Вспомнилось: «У меня есть об этом рассказ». Вот он – «Тесные врата». Сказ о том, как привёз отец сына, уже в наши дни, в родную деревню, на погост, – поклониться деду, своему отцу, застрелившемуся у сына на глазах.
…Шолохов, Бондарев, Казаков… У него были очень личные отношения с этими писателями. Нет, не рассказывал он о «своих» встречах с ними. Да неизвестно, были ли таковые, не цитировал он их строки в своих произведениях, намекая на какую-то особую «близость». Он «продолжал» в себе жизнь этих мощных художников, сильных и ярких людей, перед которыми испытывал особый трепет и уважение. Их отношение к литературе и русской судьбе, их раздумья и мысли аккумулировались в нём как естественный ход истории, покоряющей всё новые и новые пространства жизни. Они воплощались, обогащённые новым его опытом, его страданиями и поисками правды жизни и искусства, к служению которому он относился очень серьёзно.
Одному из самых сложных своих рассказов, философски насыщенному, отягощённому противоречивыми думами и сомнениями, бунтующему против мелочности и в то же время трепетному в лирической своей незащищённости и поэтичности – «Недогоревшая свеча», – он предпослал эпиграф из Юрия Казакова: «Настоящий писатель – это прежде всего писатель, думающий над вопросами важными».

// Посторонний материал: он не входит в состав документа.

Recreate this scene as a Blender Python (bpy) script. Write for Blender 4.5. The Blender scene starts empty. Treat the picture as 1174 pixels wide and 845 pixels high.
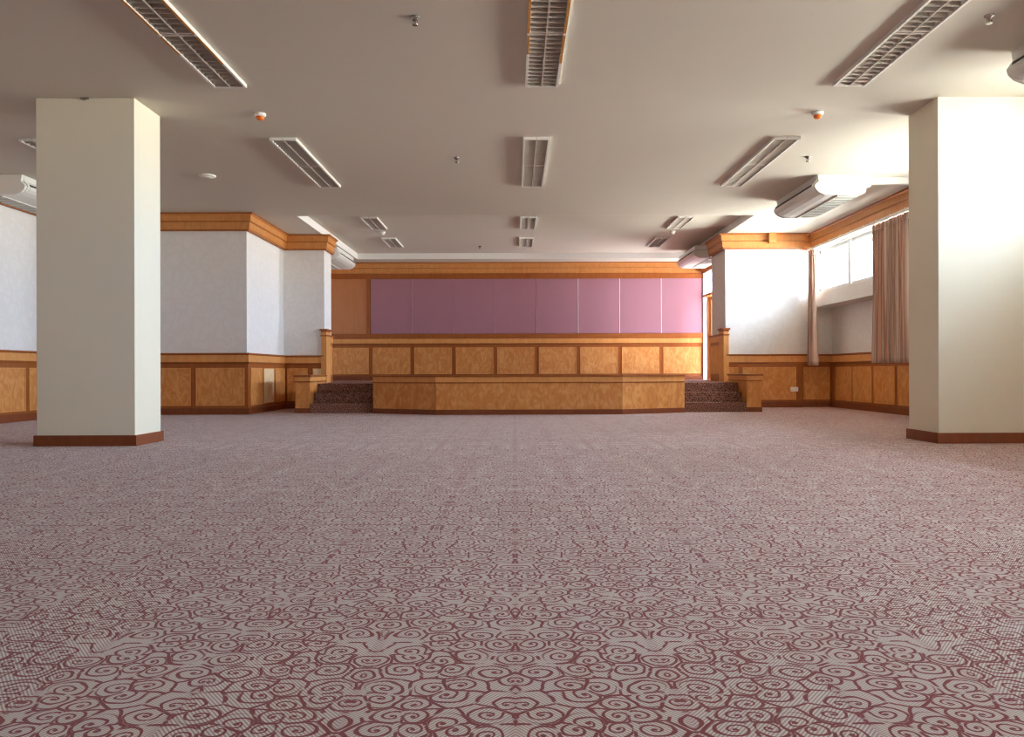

– Я пишу с пятнадцати лет, печатаюсь – с семнадцати лет, – говорил он напористо. – И считаю, что писатель в жизнь литературы должен врываться, входить в неё так, как Горький, Чехов, Джек Лондон, О.Генри, – писать потому, что так велел тебе Бог. Тогда ты действительно писатель. Есенин погиб в 30 лет, Маяковский застрелился в 35, Шолохов выпустил «Тихий Дон» в 25. Нет «молодых писателей» или «старых писателей». Есть или – писатель, или – не писатель.
Да, Вячеслав Дёгтев был категоричен в суждениях и поступках.
О любви писал пронзительно. Его прозу не спутать ни с чьей другой. Романтик, он умел видеть покоряющую КРАСОТУ И ВЕЛИЧИЕ МИРА. И воспел их. Ушёл из жизни молодым.
Таким и остался в нашей памяти – неповторимым русским писателем.